Mariage pour tous : Des disparités dans l’adoption par les couples homosexuels

Des couples de femmes mariées ayant fait une demande d’adoption ont reçu un avis négatif du procureur de la République, tandis que d’autres avec le même profil ont eu un feu vert…

La loi sur le mariage pour tous devait permettre de «donner à tous les enfants la même sécurisation juridique». Près d’un an après avoir été votée, elle génère pourtant des inégalités et s’accompagne de disparités selon les secteurs géographiques. D’abord parce que, pour monter un dossier de demande d’adoption, certains tribunaux demandent de nombreux documents, voire des enquêtes de police, des photos et des attestations des grands-parents, quand d’autres, comme à Rennes, se contentent de simples documents d’Etat civil. Ensuite parce que, selon le tribunal auquel les couples sont rattachés, l’avis des procureurs de la République n’est pas le même.

Ainsi, au moins trois couples mariés — deux au tribunal de grande instance (TGI) de Marseille et un au TGI d’Aix-en-Provence — se sont heurtés à un avis négatif du procureur pour que le «parent social» puisse adopter l’enfant de son conjoint, comme le prévoit pourtant la loi. Motif invoqué: comme ces enfants sont nés de PMA à l’étranger et que cette pratique n’est pas ouverte aux lesbiennes en France, tout ce qui en découle est interdit et frappé de nullité.

Or, depuis, «il y a eu plein de cas d’adoption par le conjoint pour des femmes ayant conçu leur enfant par PMA en Belgique, en Espagne ou ailleurs, affirme Doan Luu, porte-parole de l’Association des parents et futurs parents Ggays et lesbiens. Selon la juridiction sur laquelle on tombe, on a donc des avis divergents des procureurs de la République».

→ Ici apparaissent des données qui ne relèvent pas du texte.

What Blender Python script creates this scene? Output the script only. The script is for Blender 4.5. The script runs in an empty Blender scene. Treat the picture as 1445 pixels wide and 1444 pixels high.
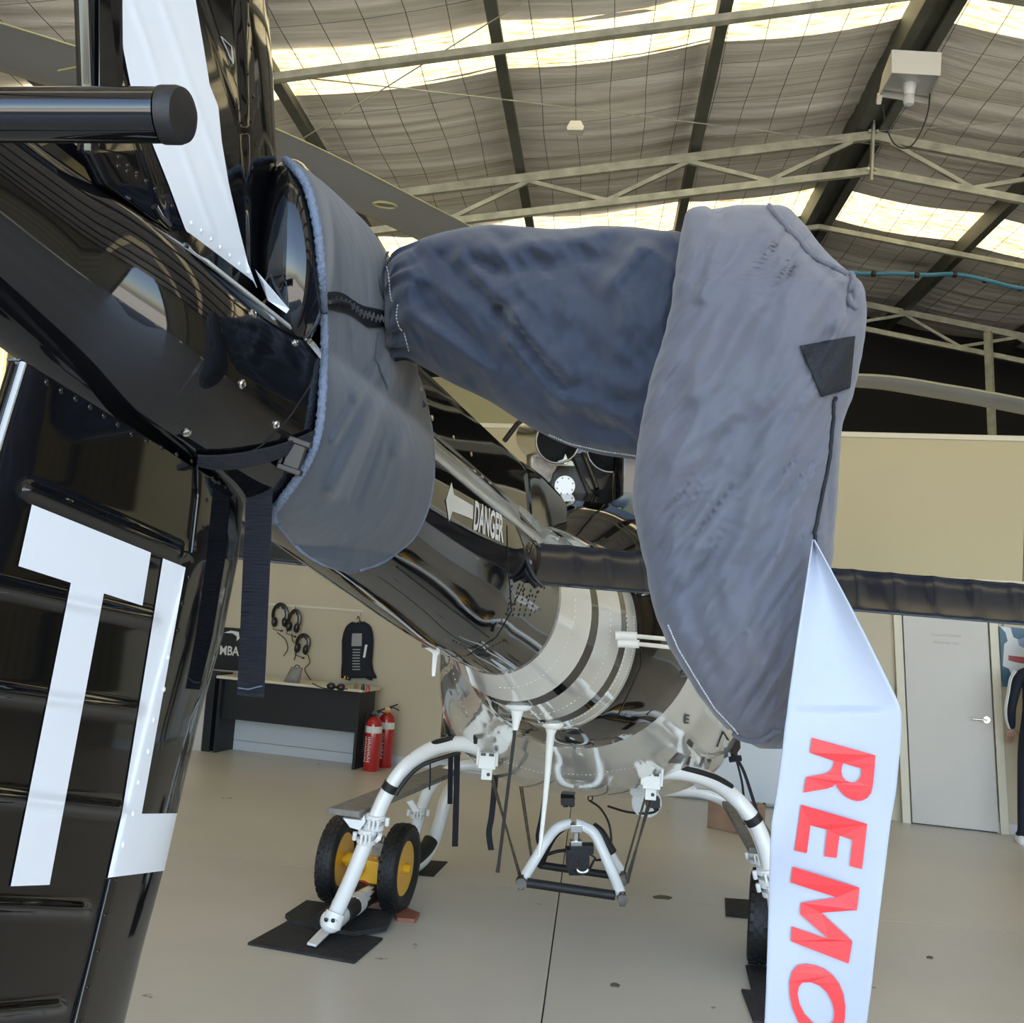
import bpy, bmesh, math, random
import numpy as np
from mathutils import Vector, Matrix, noise
from mathutils.bvhtree import BVHTree
from mathutils.geometry import tessellate_polygon
random.seed(7)
SC = bpy.context.scene
COL = SC.collection
# ---------------------------------------------------------------- camera
FPX = 1500.0                       # focal length in pixels of the 1445 px wide photograph
EYE = Vector((0, 0, 1.68))
PITCH, ROLL = math.radians(5.03), 0.07
FW = Vector((0, math.cos(PITCH), math.sin(PITCH)))
_r0, _u0 = Vector((1, 0, 0)), Vector((0, -math.sin(PITCH), math.cos(PITCH)))
RT = _r0 * math.cos(ROLL) + _u0 * math.sin(ROLL)
UP = _u0 * math.cos(ROLL) - _r0 * math.sin(ROLL)
cam_data = bpy.data.cameras.new('camera')
cam_data.sensor_width = 36
cam_data.lens = 36 * FPX / 1445
cam_data.clip_start = 0.02
cam_data.clip_end = 400
cam = bpy.data.objects.new('camera', cam_data)
M = Matrix((RT, UP, -FW)).transposed().to_4x4()
M.translation = EYE
cam.matrix_world = M
COL.objects.link(cam)
SC.camera = cam
# ---------------------------------------------------------------- world, exposure
SC.view_settings.view_transform = 'Standard'
SC.view_settings.look = 'None'
SC.view_settings.gamma = 1
SC.view_settings.use_curve_mapping = False
SC.view_settings.exposure = 0.45
SKY_STRENGTH = 1.15
w = bpy.data.worlds.new('world'); SC.world = w; w.use_nodes = True
nt = w.node_tree; nt.nodes.clear()
out = nt.nodes.new('ShaderNodeOutputWorld'); bg = nt.nodes.new('ShaderNodeBackground')
sky = nt.nodes.new('ShaderNodeTexSky'); sky.sky_type = 'NISHITA'; sky.sun_disc = False
sky.sun_elevation = math.radians(48); sky.sun_rotation = math.radians(30); sky.air_density = 1.0; sky.dust_density = 1.0
mixs = nt.nodes.new('ShaderNodeMixRGB'); mixs.inputs[0].default_value = .38; mixs.inputs[2].default_value = (.62, .62, .60, 1)   # thin bright cloud
nt.links.new(sky.outputs[0], mixs.inputs[1]); nt.links.new(mixs.outputs[0], bg.inputs[0]); bg.inputs[1].default_value = SKY_STRENGTH
nt.links.new(bg.outputs[0], out.inputs[0])
# the sun, high beyond the hangar: it falls on the apron behind the camera and on the roof
sd = bpy.data.lights.new('sun', 'SUN'); sd.energy = 40; sd.angle = math.radians(0.6); sd.color = (1, .95, .86)
so = bpy.data.objects.new('sun', sd); COL.objects.link(so)
so.rotation_euler = (math.radians(-38), math.radians(14), 0)

def P(x, y, d):
    x, y, d = float(x), float(y), float(d)
    return EYE + d * (FW + (x - 722.5) / FPX * RT - (y - 722.0) / FPX * UP)
def RAY(x, y):
    return (P(x, y, 1) - EYE).normalized()
def PL(x, y, p0, n):
    """where the line of sight through a pixel meets a plane"""
    r = P(x, y, 1) - EYE
    return EYE + r * ((p0 - EYE).dot(n) / r.dot(n))
ZUP = Vector((0, 0, 1))
def GR(x, y, z=0.0):
    return PL(x, y, Vector((0, 0, z)), ZUP)
def depth_of(p):
    return (p - EYE).dot(FW)

# ---------------------------------------------------------------- materials
MATS = {}
def mat(name, col, rough=.5, metal=0., coat=0., bump=0., bscale=40., var=0., vscale=5., emit=0., trans=0., bstretch=None, spec=.5, sheen=0.):
    m = bpy.data.materials.new(name); m.use_nodes = True; MATS[name] = m
    n = m.node_tree; b = n.nodes['Principled BSDF']
    b.inputs['Base Color'].default_value = (*col, 1); b.inputs['Roughness'].default_value = rough
    b.inputs['Metallic'].default_value = metal; b.inputs['Coat Weight'].default_value = coat
    b.inputs['Coat Roughness'].default_value = .03
    b.inputs['Specular IOR Level'].default_value = spec
    b.inputs['Transmission Weight'].default_value = trans
    b.inputs['Sheen Weight'].default_value = sheen
    if emit:
        b.inputs['Emission Color'].default_value = (*col, 1); b.inputs['Emission Strength'].default_value = emit
    tc = n.nodes.new('ShaderNodeTexCoord'); mp = n.nodes.new('ShaderNodeMapping')
    n.links.new(tc.outputs['Object'], mp.inputs[0])
    if bstretch: mp.inputs['Scale'].default_value = bstretch
    if bump:
        t = n.nodes.new('ShaderNodeTexNoise'); t.inputs['Scale'].default_value = bscale; t.inputs['Detail'].default_value = 4
        n.links.new(mp.outputs[0], t.inputs['Vector'])
        bp = n.nodes.new('ShaderNodeBump'); bp.inputs['Strength'].default_value = bump; bp.inputs['Distance'].default_value = .01
        n.links.new(t.outputs[0], bp.inputs['Height']); n.links.new(bp.outputs[0], b.inputs['Normal'])
    if var:
        t = n.nodes.new('ShaderNodeTexNoise'); t.inputs['Scale'].default_value = vscale; t.inputs['Detail'].default_value = 5
        n.links.new(mp.outputs[0], t.inputs['Vector'])
        r = n.nodes.new('ShaderNodeValToRGB')
        r.color_ramp.elements[0].position = .3; r.color_ramp.elements[1].position = .7
        r.color_ramp.elements[0].color = (*[c * (1 - var) for c in col], 1)
        r.color_ramp.elements[1].color = (*[min(1, c * (1 + var)) for c in col], 1)
        n.links.new(t.outputs[0], r.inputs[0]); n.links.new(r.outputs[0], b.inputs['Base Color'])
    return m
mat('black_paint', (.0035, .0036, .0045), .045, spec=.62)
mat('stab_paint', (.009, .013, .022), .2, spec=.36)
mat('white_paint', (.74, .74, .70), .10, coat=.8)
mat('white_letter', (.82, .86, .92), .3)
mat('white_tube', (.80, .80, .80), .25, coat=.3)
mat('silver_paint', (.42, .43, .42), .22, coat=.5)
mat('grey_blade', (.25, .25, .24), .42, var=.06, vscale=3)
mat('yellow_line', (.38, .35, .17), .5)
mat('black_rubber', (.010, .010, .011), .55, bump=.15, bscale=80)
mat('black_plastic', (.008, .008, .010), .35)
mat('black_satin', (.006, .006, .007), .32, coat=.3)
mat('chrome', (.62, .60, .56), .16, metal=1.)
mat('steel', (.22, .20, .18), .35, metal=1., var=.3, vscale=30)
mat('dark_steel', (.07, .065, .06), .45, metal=.8)
mat('yellow_paint', (.80, .42, .02), .3, coat=.4)
mat('red_paint', (.42, .012, .015), .2, coat=.6)
mat('red_print', (.78, .04, .045), .45)
mat('webbing', (.012, .014, .022), .8, bump=.5, bscale=300, bstretch=(.3, .3, 3))
mat('wall_cream', (.52, .455, .335), .55, bump=.02, bscale=20, var=.03, vscale=1.2)
mat('bulkhead_cream', (.475, .405, .25), .5, var=.03, vscale=1)
mat('trim_cream', (.66, .61, .49), .45)
mat('door_white', (.54, .51, .475), .4, var=.03, vscale=2)
mat('board_white', (.62, .67, .75), .25)
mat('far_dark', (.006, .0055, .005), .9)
mat('far_cream', (.55, .52, .30), .7)
mat('tan_metal', (.42, .35, .20), .45, bump=.02)
mat('galv', (.42, .42, .33), .45, metal=.35, var=.25, vscale=9)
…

Lorsqu’ils ont reçu l’avis négatif du parquet, les couples concernés ont été pris de panique, certains redoutant que la gendarmerie vienne prendre l’enfant. «Mes clientes ont la trouille, confie l’avocate Catherine Clavin, qui défend le couple à Aix-en-Provence. La notion de fraude à la loi est aussi très dure à encaisser pour elles, parce qu’elles n’ont jamais eu l’intention ou conscience de violer la loi française» en recourant à la PMA à l’étranger pour avoir un enfant.

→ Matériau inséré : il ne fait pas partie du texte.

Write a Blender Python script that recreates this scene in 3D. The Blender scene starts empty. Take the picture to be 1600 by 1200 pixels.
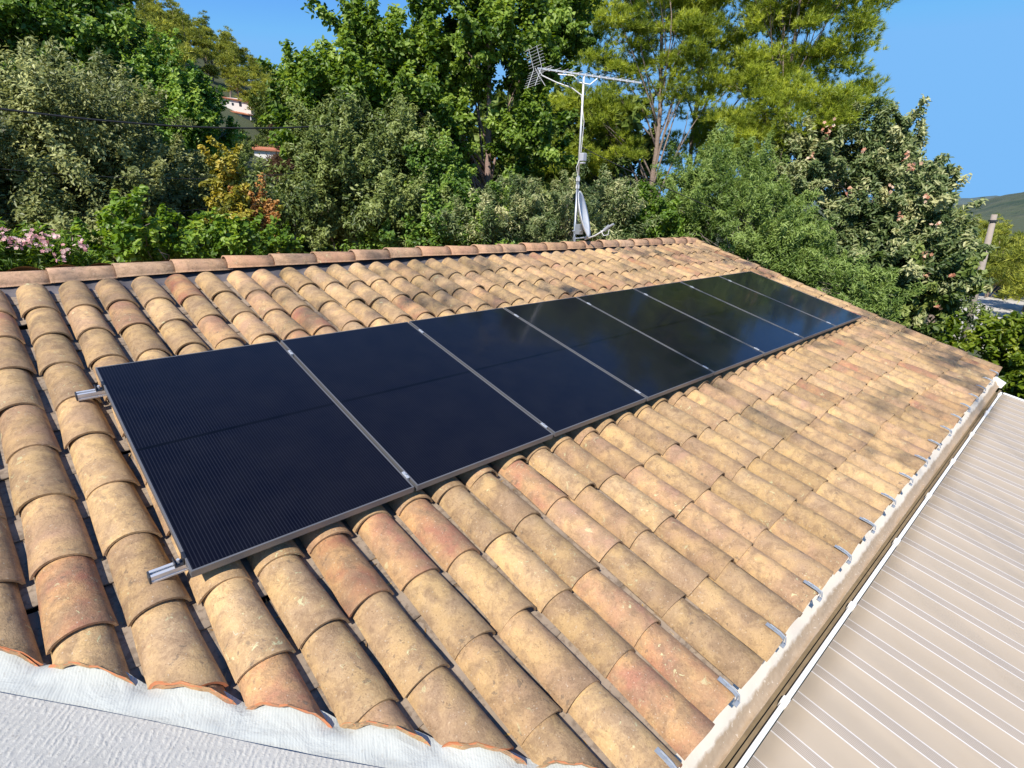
import bpy, math, random
import numpy as np
from mathutils import Vector, Matrix, Euler

R = math.radians
rng = np.random.default_rng(7)
random.seed(7)
scene = bpy.context.scene
col = scene.collection

# ------------------------------------------------------------------ camera, sky, sun
Z0 = 4.2                       # height of the top left corner of the solar array
TH = R(14.9236)                # roof slope
CT, ST = math.cos(TH), math.sin(TH)
F = 864.47
CAM = np.array([-0.39609, -4.16863, Z0 + 1.06933])
CR = np.array([0.72719, -0.68589, 0.02741])
CU = np.array([0.19915, 0.24902, 0.94780])
CB = np.array([-0.65691, -0.68377, 0.31768])
cd = bpy.data.cameras.new('camera')
cam = bpy.data.objects.new('camera', cd)
col.objects.link(cam)
cd.sensor_width = 36; cd.lens = 19.4506
cd.clip_start = 0.05; cd.clip_end = 20000
m = Matrix(((CR[0], CU[0], CB[0], CAM[0]), (CR[1], CU[1], CB[1], CAM[1]), (CR[2], CU[2], CB[2], CAM[2]), (0, 0, 0, 1)))
cam.matrix_world = m
scene.camera = cam

SUN = Vector((-0.80, -0.36, 0.93)).normalized()
world = bpy.data.worlds.new('World'); scene.world = world
world.use_nodes = True
wn = world.node_tree
sky = wn.nodes.new('ShaderNodeTexSky'); sky.sky_type = 'NISHITA'; sky.sun_disc = False
sky.sun_elevation = math.asin(SUN.z)
sky.sun_rotation = math.atan2(SUN.x, SUN.y)
sky.air_density = 0.75; sky.dust_density = 0.0; sky.ozone_density = 4.5; sky.altitude = 100
bg = wn.nodes['Background']; bg.inputs['Strength'].default_value = 0.15
hsv = wn.nodes.new('ShaderNodeHueSaturation'); hsv.inputs['Saturation'].default_value = 1.2; hsv.inputs['Hue'].default_value = .503
wn.links.new(sky.outputs[0], hsv.inputs['Color']); cap = wn.nodes.new('ShaderNodeMix'); cap.data_type = 'RGBA'; cap.blend_type = 'DARKEN'; cap.inputs[0].default_value = 1
cap.inputs[7].default_value = (.90, 2.2, 4.1, 1)
wn.links.new(hsv.outputs[0], cap.inputs[6]); wn.links.new(cap.outputs[2], bg.inputs['Color'])
sl = bpy.data.lights.new('sun', 'SUN'); sl.energy = 4.4; sl.angle = R(0.55); sl.color = (1, 0.93, 0.82)
so = bpy.data.objects.new('sun', sl); col.objects.link(so)
so.rotation_euler = SUN.to_track_quat('Z', 'Y').to_euler()
scene.view_settings.view_transform = 'Standard'
scene.view_settings.look = 'None'
scene.view_settings.exposure = 0.62
scene.view_settings.gamma = 1
scene.render.engine = 'CYCLES'
scene.cycles.max_bounces = 6
scene.cycles.transparent_max_bounces = 6

# ------------------------------------------------------------------ coordinates
def RP(u, v, n):
    """roof coordinates (along ridge, down the slope, into the roof) to world"""
    return (u, -v * CT + n * ST, -v * ST - n * CT + Z0)

def ray(px, py):
    d = CR * (px - 800) / F - CU * (py - 600) / F - CB
    return d

def at(px, py, dist):
    d = ray(px, py)
    return CAM + d * dist / math.hypot(d[0], d[1])

def atz(px, py, z):
    d = ray(px, py)
    return CAM + d * (z - CAM[2]) / d[2]

def sstep(a, b, x):
    t = np.clip((x - a) / (b - a), 0, 1)
    return t * t * (3 - 2 * t)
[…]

Le procureur de Marseille a toutefois assoupli sa position depuis son premier avis. «Il en a rendu un deuxième dans lequel il recommande l’adoption simple plutôt que plénière, précise-t-elle. Ce n’est donc plus une opposition de principe».

Ces avis ont semé le doute et l’angoisse chez d’autres familles homoparentales, craignant que cela puisse faire école ailleurs. Alexandre Irwicz, président de l’Association des familles homoparentales, redoute qu’au cas où les tribunaux prononceraient un refus d’adoption, «cela introduise des discriminations en fonction du mode de conception». «Cela reviendrait à dire qu’il y a des enfants ‘’bien conçus’’, qui peuvent être protégés par la loi, et des enfants ‘’mal conçus’’», renchérit Catherine Clavin.

Le juge n’est pas tenu de suivre l’avis du procureur

Le juge n’est toutefois pas tenu de suivre l’avis du procureur de la République. Et à ce jour, le ministère de la justice «n’a pas eu connaissance de décisions rendues» par les tribunaux qui auraient refusé l’adoption à un couple marié pour ce motif, précise-t-il à 20 Minutes.

Il n’a en revanche aucun chiffre sur le nombre total d’adoptions depuis le passage de la loi. «Les statistiques ne distinguent pas en fonction du sexe des parents adoptifs, explique son porte-parole. D’autre part, le ministère ne procède pas, à ce stade, à un recensement de l’ensemble des décisions rendues par les juridictions». Les associations, elles, ont recensé au moins une vingtaine d’adoptions.

Alerté par ces dernières sur la disparité dans la pratique des tribunaux sur les demandes d’adoption par les couples de même sexe, le ministère de la Justice rappelle qu’il «n’intervient pas dans les affaires individuelles et [qu’]il convient ainsi d’attendre que le tribunal statue, étant précisé que ces décisions sont susceptibles de recours». En tout dernier lieu, la Cour de cassation pourrait trancher, permettant de lever le flou juridique sur le mode de conception et d’uniformiser les décisions.